<<<<

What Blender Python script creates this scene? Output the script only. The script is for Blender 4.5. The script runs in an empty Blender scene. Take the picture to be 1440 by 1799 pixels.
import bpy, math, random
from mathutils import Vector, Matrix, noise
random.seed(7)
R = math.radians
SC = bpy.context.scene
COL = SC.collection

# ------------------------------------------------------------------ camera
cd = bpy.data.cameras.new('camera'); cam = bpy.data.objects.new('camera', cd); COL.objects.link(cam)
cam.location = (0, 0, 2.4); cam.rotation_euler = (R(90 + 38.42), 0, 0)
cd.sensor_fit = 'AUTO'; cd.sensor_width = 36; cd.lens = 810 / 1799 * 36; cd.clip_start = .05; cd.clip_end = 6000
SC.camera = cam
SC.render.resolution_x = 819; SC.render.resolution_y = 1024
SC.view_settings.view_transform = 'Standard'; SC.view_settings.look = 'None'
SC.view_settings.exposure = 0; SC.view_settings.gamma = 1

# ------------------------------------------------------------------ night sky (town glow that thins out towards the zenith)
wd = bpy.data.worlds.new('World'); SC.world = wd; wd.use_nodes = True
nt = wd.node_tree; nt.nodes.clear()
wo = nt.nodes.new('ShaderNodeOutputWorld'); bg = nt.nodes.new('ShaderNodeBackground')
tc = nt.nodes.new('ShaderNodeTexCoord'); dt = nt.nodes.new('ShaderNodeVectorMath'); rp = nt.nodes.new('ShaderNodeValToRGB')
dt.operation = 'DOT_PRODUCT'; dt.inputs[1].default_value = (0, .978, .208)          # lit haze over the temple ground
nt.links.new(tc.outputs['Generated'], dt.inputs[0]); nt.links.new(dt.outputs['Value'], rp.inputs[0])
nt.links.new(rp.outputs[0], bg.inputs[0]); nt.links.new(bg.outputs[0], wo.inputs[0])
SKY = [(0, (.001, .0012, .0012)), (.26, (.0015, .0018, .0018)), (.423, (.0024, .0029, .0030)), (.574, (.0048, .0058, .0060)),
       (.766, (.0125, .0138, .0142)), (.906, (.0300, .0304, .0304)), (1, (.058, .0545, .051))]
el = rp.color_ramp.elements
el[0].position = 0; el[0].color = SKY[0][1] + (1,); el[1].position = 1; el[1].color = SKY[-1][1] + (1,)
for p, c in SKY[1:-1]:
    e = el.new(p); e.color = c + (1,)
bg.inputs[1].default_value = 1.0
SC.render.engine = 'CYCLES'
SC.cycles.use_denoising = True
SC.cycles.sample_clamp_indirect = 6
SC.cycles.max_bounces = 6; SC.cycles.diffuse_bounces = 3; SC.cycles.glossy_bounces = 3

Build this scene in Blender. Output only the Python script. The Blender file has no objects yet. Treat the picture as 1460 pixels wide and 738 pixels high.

>>>>

• DO THIS
Using the listing above, reproduce each line without omission.

• SOLVED PROBLEM
What Blender Python script creates this scene? Output the script only. The script is for Blender 4.5. The script runs in an empty Blender scene. Take the picture to be 1440 by 1799 pixels.
import bpy, math, random
from mathutils import Vector, Matrix, noise
random.seed(7)
R = math.radians
SC = bpy.context.scene
COL = SC.collection

# ------------------------------------------------------------------ camera
cd = bpy.data.cameras.new('camera'); cam = bpy.data.objects.new('camera', cd); COL.objects.link(cam)
cam.location = (0, 0, 2.4); cam.rotation_euler = (R(90 + 38.42), 0, 0)
cd.sensor_fit = 'AUTO'; cd.sensor_width = 36; cd.lens = 810 / 1799 * 36; cd.clip_start = .05; cd.clip_end = 6000
SC.camera = cam
SC.render.resolution_x = 819; SC.render.resolution_y = 1024
SC.view_settings.view_transform = 'Standard'; SC.view_settings.look = 'None'
SC.view_settings.exposure = 0; SC.view_settings.gamma = 1

# ------------------------------------------------------------------ night sky (town glow that thins out towards the zenith)
wd = bpy.data.worlds.new('World'); SC.world = wd; wd.use_nodes = True
nt = wd.node_tree; nt.nodes.clear()
wo = nt.nodes.new('ShaderNodeOutputWorld'); bg = nt.nodes.new('ShaderNodeBackground')
tc = nt.nodes.new('ShaderNodeTexCoord'); dt = nt.nodes.new('ShaderNodeVectorMath'); rp = nt.nodes.new('ShaderNodeValToRGB')
dt.operation = 'DOT_PRODUCT'; dt.inputs[1].default_value = (0, .978, .208)          # lit haze over the temple ground
nt.links.new(tc.outputs['Generated'], dt.inputs[0]); nt.links.new(dt.outputs['Value'], rp.inputs[0])
nt.links.new(rp.outputs[0], bg.inputs[0]); nt.links.new(bg.outputs[0], wo.inputs[0])
SKY = [(0, (.001, .0012, .0012)), (.26, (.0015, .0018, .0018)), (.423, (.0024, .0029, .0030)), (.574, (.0048, .0058, .0060)),
       (.766, (.0125, .0138, .0142)), (.906, (.0300, .0304, .0304)), (1, (.058, .0545, .051))]
el = rp.color_ramp.elements
el[0].position = 0; el[0].color = SKY[0][1] + (1,); el[1].position = 1; el[1].color = SKY[-1][1] + (1,)
for p, c in SKY[1:-1]:
    e = el.new(p); e.color = c + (1,)
bg.inputs[1].default_value = 1.0
SC.render.engine = 'CYCLES'
SC.cycles.use_denoising = True
SC.cycles.sample_clamp_indirect = 6
SC.cycles.max_bounces = 6; SC.cycles.diffuse_bounces = 3; SC.cycles.glossy_bounces = 3

Build this scene in Blender. Output only the Python script. The Blender file has no objects yet. Treat the picture as 1460 pixels wide and 738 pixels high.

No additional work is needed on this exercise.